Gli accordi dell’epoca sono materia di contesa non solo per la Russia. Da parte Ucraina si rimpiange l’aver accettato di smantellare l’armamentario atomico sovietico sul suo territorio, accettando di disfarsi di 175 missili balistici intercontinentali e le 1.500 testate atomiche, dando ai russi le ogive ai russi e, a quanto si scrisse all’epoca, vendendo l’ uranio arricchito per «uso pacifico».

 

Dietro al passo di Kiev c’era la proposta di Bill Clinton, che convinse gli Ucraini a fidarsi di Washington come loro nuovo partner, un partner che avrebbe potuto aiutare l’allora già disastrato assetto economico del Paese. L’idea di un «partenariato» tra Ucraina e USA preoccupò l’allora notissimo leader nazionalista russo Vladimir Zhirinovskij, che – nel 1994, ebbe a dire parole che sembrano ora profetiche: «la presenza di soldati Nato alla frontiera dell’ URSS significherebbe la terza guerra mondiale».

 

La rinuncia alle armi atomiche dell’Ucraina fu suggellata il 5 dicembre 1994 dal  cosiddetto Memorandum di Budapest, cui presero parte Ucraina, Russia, Gran Bretagna e USA – gli stessi identici Stati ora implicati nell’escalation in corso.

 

Il primo punto recitava: «La Federazione Russa, il Regno Unito di Gran Bretagna e Irlanda del Nord e gli Stati Uniti d’America riaffermano il loro impegno nei confronti dell’Ucraina , conformemente ai principi dell’Atto finale della Conferenza sulla sicurezza e la cooperazione in Europa, a rispettare l’indipendenza e sovranità ei confini esistenti dell’Ucraina». Secondo gli ucraini, dopo gli eventi del dopo-Maidan, esso è stato violato.

 

All’altezza della annessione russa della Crimea (2014), Pavlo Rizanenko, un membro del Parlamento ucraino, aveva detto a USA Today che l’Ucraina potrebbe dover armarsi con le proprie armi nucleari se gli Stati Uniti e altri leader mondiali non manterranno la loro parte dell’accordo. «Abbiamo rinunciato alle armi nucleari a causa di questo accordo.

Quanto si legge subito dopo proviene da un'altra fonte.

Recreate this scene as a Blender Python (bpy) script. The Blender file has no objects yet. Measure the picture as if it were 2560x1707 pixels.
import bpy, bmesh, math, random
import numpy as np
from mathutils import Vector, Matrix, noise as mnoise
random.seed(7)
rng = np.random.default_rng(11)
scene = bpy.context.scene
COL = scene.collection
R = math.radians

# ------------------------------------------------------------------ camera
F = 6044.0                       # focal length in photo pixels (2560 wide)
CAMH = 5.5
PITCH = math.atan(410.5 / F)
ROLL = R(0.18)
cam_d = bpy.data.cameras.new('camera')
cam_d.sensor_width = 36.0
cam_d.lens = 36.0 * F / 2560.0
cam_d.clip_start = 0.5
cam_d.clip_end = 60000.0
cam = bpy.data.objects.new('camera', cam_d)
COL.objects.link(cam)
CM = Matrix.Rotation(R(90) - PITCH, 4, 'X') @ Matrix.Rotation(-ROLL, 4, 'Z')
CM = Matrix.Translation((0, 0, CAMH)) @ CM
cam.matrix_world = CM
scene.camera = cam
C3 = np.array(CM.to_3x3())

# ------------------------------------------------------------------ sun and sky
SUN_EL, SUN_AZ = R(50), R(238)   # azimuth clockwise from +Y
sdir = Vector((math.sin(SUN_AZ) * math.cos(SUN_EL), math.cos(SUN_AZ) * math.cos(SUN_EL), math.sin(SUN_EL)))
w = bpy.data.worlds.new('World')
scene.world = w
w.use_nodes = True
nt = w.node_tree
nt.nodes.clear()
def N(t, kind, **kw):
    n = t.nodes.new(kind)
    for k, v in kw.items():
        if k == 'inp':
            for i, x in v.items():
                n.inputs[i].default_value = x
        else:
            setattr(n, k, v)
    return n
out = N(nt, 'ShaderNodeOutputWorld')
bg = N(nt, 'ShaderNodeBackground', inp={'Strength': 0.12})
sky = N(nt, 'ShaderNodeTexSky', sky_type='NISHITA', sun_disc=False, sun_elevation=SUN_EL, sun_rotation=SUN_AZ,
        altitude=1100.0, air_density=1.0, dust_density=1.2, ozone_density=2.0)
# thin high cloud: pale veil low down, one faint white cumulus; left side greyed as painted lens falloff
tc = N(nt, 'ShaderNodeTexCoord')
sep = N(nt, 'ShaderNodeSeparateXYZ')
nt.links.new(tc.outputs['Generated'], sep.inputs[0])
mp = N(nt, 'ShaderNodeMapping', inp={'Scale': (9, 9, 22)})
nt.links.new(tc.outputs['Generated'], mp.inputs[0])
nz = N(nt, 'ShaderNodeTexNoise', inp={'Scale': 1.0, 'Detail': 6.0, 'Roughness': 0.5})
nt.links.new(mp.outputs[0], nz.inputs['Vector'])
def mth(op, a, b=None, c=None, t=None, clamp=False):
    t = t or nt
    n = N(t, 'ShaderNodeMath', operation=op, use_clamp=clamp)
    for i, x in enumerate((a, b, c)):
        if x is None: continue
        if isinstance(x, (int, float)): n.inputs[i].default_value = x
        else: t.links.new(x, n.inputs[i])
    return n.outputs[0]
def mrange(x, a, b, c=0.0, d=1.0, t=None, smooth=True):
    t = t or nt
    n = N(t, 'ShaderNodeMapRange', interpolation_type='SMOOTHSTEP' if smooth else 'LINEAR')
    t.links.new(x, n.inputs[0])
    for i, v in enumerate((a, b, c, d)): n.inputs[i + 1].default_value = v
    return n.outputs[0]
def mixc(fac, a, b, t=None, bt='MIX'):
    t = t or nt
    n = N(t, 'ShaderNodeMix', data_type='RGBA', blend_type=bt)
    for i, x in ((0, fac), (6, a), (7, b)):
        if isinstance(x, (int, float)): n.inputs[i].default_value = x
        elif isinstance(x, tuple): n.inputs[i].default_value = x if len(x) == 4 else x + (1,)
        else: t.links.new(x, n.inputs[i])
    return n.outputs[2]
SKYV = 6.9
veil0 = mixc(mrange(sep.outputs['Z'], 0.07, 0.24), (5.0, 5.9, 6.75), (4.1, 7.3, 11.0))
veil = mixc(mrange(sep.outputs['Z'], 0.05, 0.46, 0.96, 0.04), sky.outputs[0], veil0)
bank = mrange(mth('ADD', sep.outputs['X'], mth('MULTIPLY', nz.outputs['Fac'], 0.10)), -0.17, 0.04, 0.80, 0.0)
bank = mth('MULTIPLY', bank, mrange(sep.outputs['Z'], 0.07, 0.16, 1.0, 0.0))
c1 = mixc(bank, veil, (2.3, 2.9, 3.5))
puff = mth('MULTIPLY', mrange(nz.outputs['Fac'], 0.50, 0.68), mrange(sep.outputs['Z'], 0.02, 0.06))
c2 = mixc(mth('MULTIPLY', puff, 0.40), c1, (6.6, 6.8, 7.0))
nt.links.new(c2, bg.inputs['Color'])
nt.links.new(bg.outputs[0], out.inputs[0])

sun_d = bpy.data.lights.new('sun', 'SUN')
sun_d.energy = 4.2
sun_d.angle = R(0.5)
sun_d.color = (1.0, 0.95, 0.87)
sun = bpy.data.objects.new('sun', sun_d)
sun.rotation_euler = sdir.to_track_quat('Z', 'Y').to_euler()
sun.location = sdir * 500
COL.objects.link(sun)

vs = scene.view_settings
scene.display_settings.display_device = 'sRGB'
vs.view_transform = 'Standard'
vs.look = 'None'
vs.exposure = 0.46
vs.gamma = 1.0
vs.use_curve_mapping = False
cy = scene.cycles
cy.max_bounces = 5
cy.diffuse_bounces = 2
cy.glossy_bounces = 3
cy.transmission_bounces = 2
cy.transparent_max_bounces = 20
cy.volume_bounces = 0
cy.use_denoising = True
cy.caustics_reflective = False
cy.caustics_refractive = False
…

Ora, in Ucraina c’è un forte sentimento che abbiamo commesso un grosso errore» disse il deputato, aggiungendo: «in futuro, non importa come si risolverà la situazione in Crimea, abbiamo bisogno di un’Ucraina molto più forte. Se hai armi nucleari, la gente non ti invade».

 

Il 15 aprile 2021 Andriy Melnyk, ambasciatore ucraino in Germania, ha detto alla radio Deutschlandfunk che se l’Ucraina non fosse autorizzata a diventare un membro della NATO, il suo Paese potrebbe dover riconsiderare il suo status di stato non dotato di armi nucleari per garantirne la difesa.

 

Oggi il presidente ucraino Volodymyr Zelens’kyj ha rinnovato tali sentimenti, suggerendo che l’Ucraina potrebbe potenzialmente considerare il Memorandum di Budapest non valido se le sue garanzie di sicurezza non fossero soddisfatte.